Stefano Conforti (foto di Cecilia Vaccari)

Il punk e l’hardcore sono stili di vita che coinvolgono aspetti extramusicali. Come si è evoluto, secondo voi, questo rapporto tra musica e cultura? E qual è il vostro approccio?

(Stefano) Noi ci siamo incontrati musicalmente nelle piazze. Per alcuni di noi è stato determinante frequentare lo stadio per avvicinarsi al mondo punk. Io ho conosciuto la cultura underground in questo modo. In Italia il percorso hardcore è sempre stato affiancato dai centri sociali, mentre nel resto del mondo le cose sono andate diversamente. Al momento ci sono pochi locali che si interessano al punk e all’hardcore. Negli anni 2000 c’è stato un revival e di conseguenza c’erano molti gruppi che si avvicinavano a questo genere. L’interesse delle radio o dei locali era alto. Al momento i centri sociali sono gli ultimi baluardi di questo genere. I social hanno diminuito la diffusione dell’underground e dell’hardcore, cosa che per il rap non è avvenuta.

Come mai avete scritto un pezzo su Jesse James?

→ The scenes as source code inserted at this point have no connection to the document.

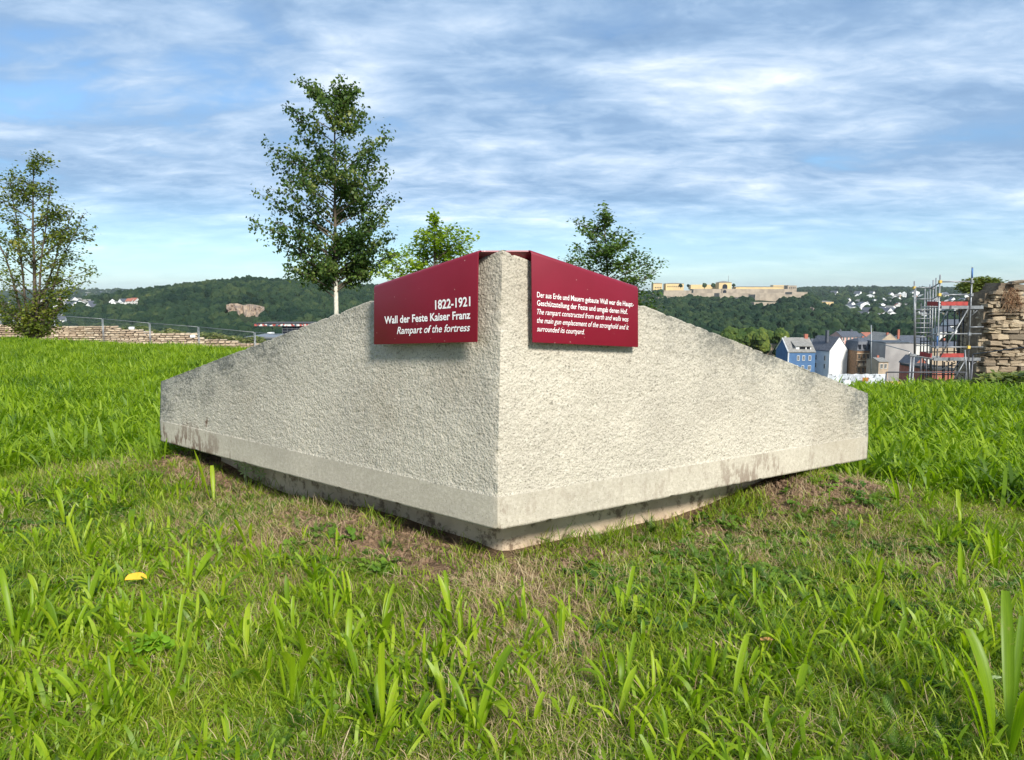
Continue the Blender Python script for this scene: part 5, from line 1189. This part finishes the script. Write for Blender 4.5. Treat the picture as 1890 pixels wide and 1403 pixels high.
# strap leaves scattered through the short lawn, thinning out where the plantain clumps stand singly
K_strap = kinds('strap_tuft', 6, M['plantain'], n=4, h=(.05, .13), w_=(.006, .012), spread=.03, lean=.30, segs=5, curl=.6, blunt=.5)
def strapd(x, y):
    left = sstep(-.4, -1.1, x)*sstep(1.6, 2.2, y); front = sstep(2.9, 2.3, y); right = sstep(1.1, 1.9, x)
    return onlawn(x, y)*(1-.95*bare(x, y))*np.clip(.10+.8*left+.45*front+.75*right, 0, 1)*sstep(.36, .60, fbm(x+12, y+31, 3, 2.3))*(infront(x, y) > .1)
x, y, r = sample(strapd, 6.5, tries=17000, seed=14, rpow=1.4)
put('strap_leaves', K_strap, x, y, r, r.uniform(.55, 1.25, len(x)), 'broad strap shaped leaves standing in the lawn', .25)
x, y, r = sample(lambda x, y: (front_dist(x, y) > -.17)*(front_dist(x, y) < .10)*(y < 4.6)*np.where(x > .05, .8, .16)*sstep(.42, .6, fbm(x*1.0, y+8, 3, 4)), 5.2, rmin=2.9, az=36, tries=9000, seed=17, rpow=2)
put('plinth_weeds', K_mid, x, y, r, r.uniform(.5, .95, len(x)), 'thin grass growing against the plinth under the stone')
# clods of soil
def clod(i):
    bm = bmesh.new(); bmesh.ops.create_icosphere(bm, subdivisions=1, radius=.012)
    for v in bm.verts: v.co *= random.uniform(.6, 1.3)
    me = bpy.data.meshes.new('soil_clod'); bm.to_mesh(me); bm.free(); me.materials.append(M['soil']); return proto('soil_clod', me)
K_clod = [clod(i) for i in range(4)]
x, y, r = sample(lambda x, y: onlawn(x, y)*(.04+bare(x, y))*(infront(x, y) > -.12), 7, rmin=1.6, tries=60000, seed=8, rpow=1.6)
put('soil_clods', K_clod, x, y, r, r.uniform(.3, 1.2, len(x))**1.5, 'crumbs of bare brown soil round the plinth')

# plantain clumps of the foreground, each leaf a part
def strap_leaf(h, w_, lean, curl, blunt, segs=7):
    V = []; Fq = []; p = Vector((0,0,0)); ang = lean
    for k in range(segs+1):
        t = k/segs; ww = w_/2*min(1, .28+1.5*t)*(1-(max(0, t-.72)/.28)**2*(1-blunt)); 
        if k: ang += curl/segs*t*1.6; p = p + Vector((0, math.sin(ang), math.cos(ang)))*h/segs
        nrm = Vector((0, -math.cos(ang), math.sin(ang)))
        V += [p + Vector((-ww,0,0)) - nrm*ww*-.28, p + Vector((-ww*.45,0,0)), p + nrm*ww*.10, p + Vector((ww*.45,0,0)), p + Vector((ww,0,0)) - nrm*ww*-.28]
        if k:
            for j in range(4): a = (k-1)*5+j; Fq.append((a, a+1, a+6, a+5))
    me = bpy.data.meshes.new('leaf'); me.from_pydata([tuple(v) for v in V], [], Fq); me.materials.append(M['plantain'])
    for p_ in me.polygons: p_.use_smooth = True
    return me
rp = random.Random(21)
LEAF = [strap_leaf(rp.uniform(.10, .17), rp.uniform(.010, .017), rp.uniform(.0, .18), rp.uniform(-.1, 1.1), rp.choice([.05, .7, .8]), 7) for _ in range(10)] + [strap_leaf(.15, .022, .2, 1.7, .1), strap_leaf(.13, .02, .3, .5, .75)]
def plantain(px, py, n, sc, label, group=None, tall=1.0, pool=None):
    c = on_z(px, py, 0); c.z = gz(c.x, c.y) - .004; root = empty('plantain', c, label, 'plant', group)
    for i in range(n):
        o = bpy.data.objects.new('leaf', rp.choice(pool or LEAF)); COL.objects.link(o); o.parent = root
        a = rp.uniform(0, 6.283); o.rotation_euler = (rp.uniform(-.28, .05), rp.uniform(-.15, .15), a); rr = rp.uniform(0, .03)*sc
        o.location = (math.sin(-a)*rr, math.cos(a)*rr, 0); s_ = sc*rp.uniform(.7, 1.15); o.scale = (s_*rp.uniform(.8,1.2), s_, s_*tall)
    return root
spec = [(395,925,2,1.5,1.25,'tall single plantain standing at the left lower edge of the stone'),(345,1085,5,1.15,1.1,'plantain clump just right of the yellow leaf'),(590,1085,4,1.0,1,'plantain clump in the dry grass left of the stone corner'),
    (640,1220,6,1.1,1,'plantain clump with a broad leaf at centre left foreground'),(700,1180,6,1.1,1,'plantain clump with upright blunt leaves below the stone corner'),(700,1340,5,1.25,1.15,'large upright plantain clump near the bottom centre'),
    (880,1330,5,1.25,1.1,'plantain clump with two tall blunt leaves at the bottom centre'),(835,1160,5,1.0,1,'plantain clump with a leaf arching left below the stone corner'),(1130,1345,3,1.3,1.2,'lone tall plantain leaves right of bottom centre'),
    (1240,1390,5,1.1,1,'yellowish plantain clump at the bottom edge right of centre'),(1480,1240,6,1.15,1.05,'plantain clump beside the fallen brown leaf'),(1350,1310,2,1.1,1,'thin plantain stalk left of the brown leaf group'),
    (1865,1400,9,2.0,1.25,'very large plantain clump cut by the lower right corner'),(1740,1250,4,.9,1,'small plantain clump on the right below the lush grass'),(1840,1060,7,1.2,1.1,'plantain clump in the right side grass'),(1660,960,6,1.1,1.1,'plantain clump at the right border of the bare soil'),
    (1065,1115,3,.9,1,'narrow plantain in the short grass right of the stone corner'),(1210,1010,3,.7,1,'small plantain close to the right plinth face'),(30,1190,6,1.35,1.1,'plantain clump at the left edge below the yellow leaf'),(120,1190,5,1.2,1.1,'plantain clump left of the clover')]
for (px, py, n, sc, tl, lb_) in spec: plantain(px, py, n, sc*1.15, lb_, None, tl)
placed = [(q[0], q[1]) for q in spec]; n = 0
while n < 105:
    z_ = rp.random()
    if z_ < .5: px, py = rp.uniform(-10, 560), rp.uniform(930, 1330)
    elif z_ < .72: px, py = rp.uniform(520, 1000), rp.uniform(1120, 1400)
    elif z_ < .88: px, py = rp.uniform(1560, 1900), rp.uniform(900, 1300)
    else: px, py = rp.uniform(1000, 1560), rp.uniform(1080, 1400)
    c = on_z(px, py, 0)
    if front_dist(np.array([c.x]), np.array([c.y]))[0] < .45 or any(abs(px-a)+abs(py-b_)*1.3 < 45 for a, b_ in placed): continue
    placed.append((px, py)); n += 1
    nl_ = rp.randint(2, 6); col_ = ['left edge', 'left side', 'left of centre', 'centre', 'right of centre', 'right side', 'right edge'][max(0, min(6, int(px/270)))]
    row_ = 'far' if py < 1020 else ('middle' if py < 1160 else ('near' if py < 1290 else 'nearest'))
    plantain(px, py, nl_, rp.uniform(.8, 1.3), 'bright green plantain clump with %s strap leaves, %s foreground, %s of the photo' % (['two','three','four','five','six'][nl_-2], row_, col_), 'plantain clumps in the foreground lawn', rp.uniform(.9, 1.15))
# special plants and leaves
cl = bpy.data.objects.new('clover_plant', withmat(clover_mesh(40, .017, 16, .06), M['clover'])); COL.objects.link(cl); c = on_z(285, 1225, 0); cl.location = (c.x, c.y, gz(c.x, c.y)+.01); cl.scale = (1.15, 1.15, 1.3); tag(cl, 'bright green round leaved clover clump in the left foreground', 'clover')
sv = MB(); c = on_z(455, 900, 0); c.z = gz(c.x, c.y)
pr = empty('silvery_herb', c, 'pale silvery herb with star shaped whorls of leaves below the left edge of the stone', 'plant')
for (dx, dz_) in ((-.04, .15), (.02, .13), (.07, .11), (.0, .09), (.10, .075)):
    top = c + Vector((dx, rp.uniform(-.04, .02), dz_)); b = MB(); b.tube([c, top], .0015, 4, 0, False)
    for k in range(7):
        a = k*.9+rp.random()*.3; d = Vector((math.cos(a), -.25, math.sin(a)*.75)).normalized()*rp.uniform(.036, .052); s = Vector((0,1,0)).cross(d).normalized()*.0055
        b.add([top, top+d*.5+s, top+d, top+d*.5-s], [(0,1,2,3)])
    b.build('leaf_whorl', M['silver'], pr)
def fan_leaf(px, py, size, m_, name, label, tilt, seed, squash=1.0):
    r = random.Random(seed); n = 22; bm = bmesh.new(); ctr = bm.verts.new((0,0,.10*size)); ring = []
    for i in range(n+1):
        a = math.radians(-4 + 188*i/n); rr = size*(1+.03*r.uniform(-1,1)); ring.append(bm.verts.new((math.cos(a)*rr, math.sin(a)*rr*.72*squash, .16*size*abs(math.cos(a))+.03*size*math.sin(a*6))))
    for i in range(n): bm.faces.new((ctr, ring[i], ring[i+1]))
    me = bpy.data.meshes.new(name); bm.to_mesh(me); bm.free(); me.materials.append(m_); c = on_z(px, py, .0); o = link(name, me); o.location = (c.x, c.y, gz(c.x, c.y)+.06); o.rotation_euler = tilt
    tag(o, label, 'leaf'); return o
fan_leaf(253, 1096, .042, M['yellow'], 'fallen_leaf', 'fallen yellow leaf standing out in the left foreground', (math.radians(48), 0, math.radians(8)), 3)
fan_leaf(1415, 1225, .036, M['brownleaf'], 'fallen_leaf', 'fallen curled orange brown leaf in the right foreground', (math.radians(25), .2, .5), 4, .6)
fan_leaf(1830, 1290, .026, M['silver'], 'fallen_leaf', 'pale grey green leaf lying in the lower right foreground', (math.radians(30), -.1, .1), 5, .6)
# fern-like yarrow fronds standing against the plinth
for (px, py, h, lean, lb_) in ((1030,1015,.11,-.1,'yarrow frond against the plinth just right of the corner'),(1110,1000,.11,.5,'leaning yarrow frond under the right face of the stone'),(1200,985,.15,-.05,'broader yarrow frond under the right face of the stone'),(1262,985,.11,.4,'yarrow frond at the right end of the bare plinth')):
    me = withmat(herb_mesh(50+px), M['herb']); o = link('yarrow_frond', me); c = on_z(px, py, 0); o.location = (c.x, c.y-.03, gz(c.x, c.y)); o.scale = (h/.09,)*3; o.rotation_euler = (0, lean*.5, px); tag(o, lb_, 'plant')
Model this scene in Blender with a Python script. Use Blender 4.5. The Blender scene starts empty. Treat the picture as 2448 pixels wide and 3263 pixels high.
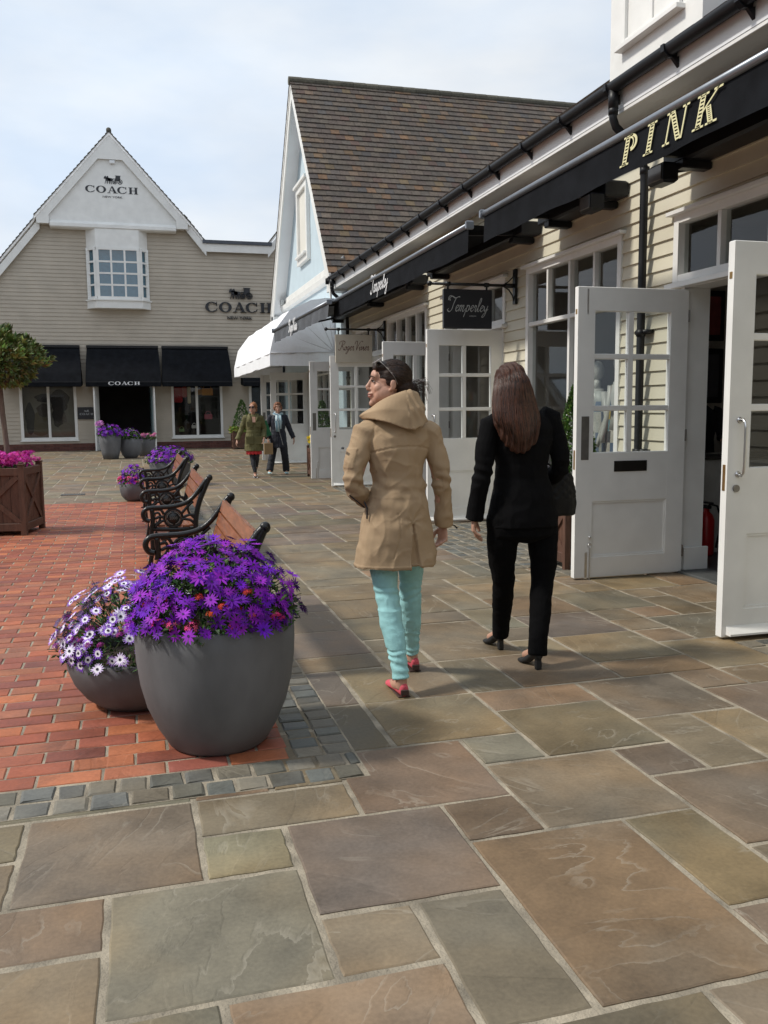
import bpy, math, random
from mathutils import Vector, Matrix, noise
V = Vector
R = math.radians
random.seed(7)
sc = bpy.context.scene
COL = sc.collection

# ------------------------------------------------------------ camera
cam = bpy.data.cameras.new("camera"); co = bpy.data.objects.new("camera", cam); COL.objects.link(co)
yaw, pitch, roll = 0.27375339, 0.11726456, -0.0092764
f = V((math.sin(yaw)*math.cos(pitch), math.cos(yaw)*math.cos(pitch), -math.sin(pitch)))
r = V((math.cos(yaw), -math.sin(yaw), 0)); u = r.cross(f)
r2 = math.cos(roll)*r + math.sin(roll)*u; u2 = -math.sin(roll)*r + math.cos(roll)*u
M = Matrix((r2, u2, -f)).transposed().to_4x4(); M.translation = V((0, 0, 1.45))
co.matrix_world = M
cam.sensor_fit = 'HORIZONTAL'; cam.sensor_width = 36; cam.lens = 2800/2448*36; cam.clip_end = 900; cam.clip_start = .05
sc.camera = co
# ------------------------------------------------------------ light
SUN_EL = 48.0
w = bpy.data.worlds.new("World"); sc.world = w; w.use_nodes = True
nt = w.node_tree; N = nt.nodes; L = nt.links; N.clear()
sky = N.new('ShaderNodeTexSky'); sky.sky_type = 'NISHITA'; sky.sun_disc = False
sky.sun_elevation = R(SUN_EL); sky.sun_rotation = R(-88); sky.air_density = 1.0; sky.dust_density = 1.5
tc = N.new('ShaderNodeTexCoord'); mp = N.new('ShaderNodeMapping'); mp.inputs['Scale'].default_value = (1, 1, 2.6)
mp.inputs['Location'].default_value = (.35, .1, .25)
no = N.new('ShaderNodeTexNoise'); no.inputs['Scale'].default_value = 1.9; no.inputs['Detail'].default_value = 7; no.inputs['Roughness'].default_value = .52
rp = N.new('ShaderNodeValToRGB'); rp.color_ramp.elements[0].position = .36; rp.color_ramp.elements[1].position = .62
rp.color_ramp.elements[0].color = (.80, .80, .80, 1); rp.color_ramp.elements[1].color = (1, 1, 1, 1)
no2 = N.new('ShaderNodeTexNoise'); no2.inputs['Scale'].default_value = 3.1; no2.inputs['Detail'].default_value = 5
cr2 = N.new('ShaderNodeValToRGB'); cr2.color_ramp.elements[0].position = .35; cr2.color_ramp.elements[1].position = .68
cr2.color_ramp.elements[0].color = (9.4, 10.9, 12.9, 1); cr2.color_ramp.elements[1].color = (12.6, 13.0, 13.3, 1)
mx = N.new('ShaderNodeMix'); mx.data_type = 'RGBA'
bg = N.new('ShaderNodeBackground'); bg.inputs['Strength'].default_value = .078
out = N.new('ShaderNodeOutputWorld')
L.new(tc.outputs['Generated'], mp.inputs[0]); L.new(mp.outputs[0], no.inputs[0]); L.new(mp.outputs[0], no2.inputs[0])
L.new(no.outputs[0], rp.inputs[0]); L.new(no2.outputs[0], cr2.inputs[0])
L.new(rp.outputs[0], mx.inputs[0]); L.new(sky.outputs[0], mx.inputs[6]); L.new(cr2.outputs[0], mx.inputs[7])
L.new(mx.outputs[2], bg.inputs[0]); L.new(bg.outputs[0], out.inputs[0])
sl = bpy.data.lights.new("sun", 'SUN'); so = bpy.data.objects.new("sun", sl); COL.objects.link(so)
sl.energy = 3.3; sl.angle = R(6); sl.color = (1, .94, .84)
sd = V((-math.cos(R(SUN_EL)), .085, math.sin(R(SUN_EL)))).normalized()
so.rotation_euler = sd.to_track_quat('Z', 'Y').to_euler()
sc.view_settings.view_transform = 'Standard'; sc.view_settings.look = 'None'
sc.view_settings.exposure = 0; sc.view_settings.gamma = 1

# ------------------------------------------------------------ materials
def s2l(c): return tuple(((x/255)/12.92 if x/255 <= .04045 else ((x/255+.055)/1.055)**2.4) for x in c)
_M = {}
def mat(name, color, rough=.6, var=.12, scale=8, bump=0, bscale=60, metal=0, spec=.5, usecol=False, stretch=None, sheen=0, coat=0, dist=.01):
    """procedural material: base colour broken up by two noises, optional bump"""
    if name in _M: return _M[name]
    m = bpy.data.materials.new(name); m.use_nodes = True; _M[name] = m
    n = m.node_tree.nodes; l = m.node_tree.links
    b = n['Principled BSDF']
    t = n.new('ShaderNodeTexCoord'); mpn = n.new('ShaderNodeMapping')
    if stretch: mpn.inputs['Scale'].default_value = stretch
    l.new(t.outputs['Object'], mpn.inputs[0])
    a = n.new('ShaderNodeTexNoise'); a.inputs['Scale'].default_value = scale; a.inputs['Detail'].default_value = 6
    l.new(mpn.outputs[0], a.inputs[0])
    mr = n.new('ShaderNodeMapRange'); mr.inputs[1].default_value = .3; mr.inputs[2].default_value = .7
    mr.inputs[3].default_value = 1-var; mr.inputs[4].default_value = 1+var
    l.new(a.outputs[0], mr.inputs[0])
    hs = n.new('ShaderNodeVectorMath'); hs.operation = 'SCALE'
    if usecol:
        at = n.new('ShaderNodeAttribute'); at.attribute_name = 'Col'
        mu = n.new('ShaderNodeVectorMath'); mu.operation = 'MULTIPLY'; mu.inputs[1].default_value = color[:3]
        l.new(at.outputs['Color'], mu.inputs[0]); l.new(mu.outputs[0], hs.inputs[0])
    else: hs.inputs[0].default_value = color[:3]
    l.new(mr.outputs[0], hs.inputs['Scale']); l.new(hs.outputs[0], b.inputs['Base Color'])
    b.inputs['Roughness'].default_value = rough; b.inputs['Metallic'].default_value = metal
    b.inputs['Specular IOR Level'].default_value = spec
    if sheen: b.inputs['Sheen Weight'].default_value = sheen
    if coat: b.inputs['Coat Weight'].default_value = coat
    if bump:
        c = n.new('ShaderNodeTexNoise'); c.inputs['Scale'].default_value = bscale; c.inputs['Detail'].default_value = 5
        l.new(mpn.outputs[0], c.inputs[0])
        bp = n.new('ShaderNodeBump'); bp.inputs['Strength'].default_value = bump; bp.inputs['Distance'].default_value = dist
        l.new(c.outputs[0], bp.inputs['Height']); l.new(bp.outputs[0], b.inputs['Normal'])
    return m
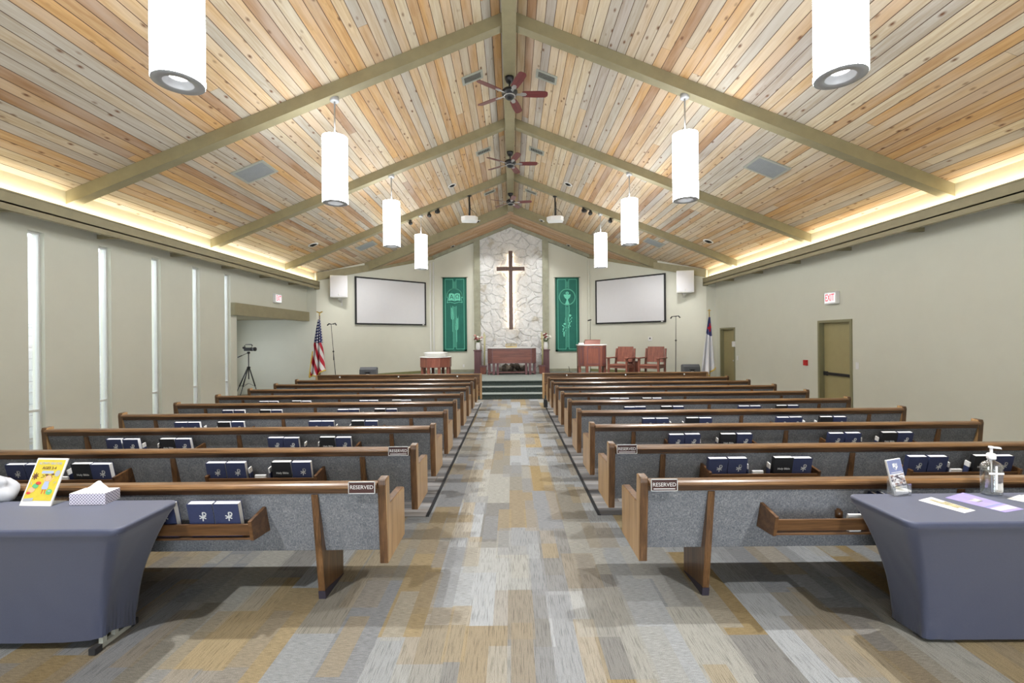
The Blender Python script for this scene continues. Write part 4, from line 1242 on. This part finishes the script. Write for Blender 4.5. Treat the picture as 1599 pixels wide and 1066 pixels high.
# pulpit
c = at(924.3, 584, 14.7)
pu = empty('pulpit', (c.x, 14.7, ZS), 0, 'cherry wood pulpit with panelled front, pale top and a slanted reading desk', 'pulpit')
W = .455
P = [(-W, .25), (-W, -.10), (-W+.17, -.27), (W-.17, -.27), (W, -.10), (W, .25)]
MB().prism(P, .36, 1.03, 'z', .004).build('body', 'cherry', pu)
m = MB()
def pl(x0, z0, x1, z1, y=-.278, w=.028):
    for q in ((x0, x1, z0, z0+w), (x0, x1, z1-w, z1)): m.box(q[0], q[1], y, -.26, q[2], q[3])
    for q in ((x0, x0+w), (x1-w, x1)): m.box(q[0], q[1], y, -.26, z0+w, z1-w)
pl(-.20, .42, .20, .98)
for s_ in (-1, 1):
    a = Vector((s_*(W-.17), -.27)); b = Vector((s_*W, -.10)); n = Vector((s_*.7, -.7))*.008
    for t0, t1, z0, z1 in ((.18, .30, .42, .98), (.70, .82, .42, .98), (.30, .70, .42, .45), (.30, .70, .95, .98)):
        p0, p1 = a.lerp(b, t0), a.lerp(b, t1)
        m.hexa([(p0.x, p0.y, z0), (p1.x, p1.y, z0), (p1.x+n.x, p1.y+n.y, z0), (p0.x+n.x, p0.y+n.y, z0), (p0.x, p0.y, z1), (p1.x, p1.y, z1), (p1.x+n.x, p1.y+n.y, z1), (p0.x+n.x, p0.y+n.y, z1)])
m.build('panel_moulding', 'plum', pu)
Q = [(x*1.05, y*1.06) for x, y in P]
MB().prism(Q, 1.03, 1.065, 'z', .004).build('top', 'offwhite', pu)
m = MB(); m.hexa([(-.27, -.20, 1.065), (.23, -.20, 1.065), (.23, .14, 1.065), (-.27, .14, 1.065), (-.245, -.16, 1.20), (.255, -.16, 1.20), (.255, -.13, 1.22), (-.245, -.13, 1.22)]); m.build('reading_desk', 'cherryx', pu)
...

(Stefano) È ispirato dalla pellicola Young Gans di Christopher Cain. Fui colpito da questa compagnia di ribelli che per difendere la propria terra lotta contro un magnate che voleva costruirvi una ferrovia. È un’idea di libertà.

Si dice che un chitarrista punk può suonare altri generi. Ma un musicista jazz non può fare altrettanto. C’è un motivo?

(Luca) Nel jazz si parla molto di tecnica mentre il punk si concentra sull’attitudine, che non è un aspetto che si apprende studiando. Un jazzista non potrà mai suonare punk nella maniera giusta. Certo, suonerà alla grandissima a livello tecnico, ma non coglierà la giusta atmosfera.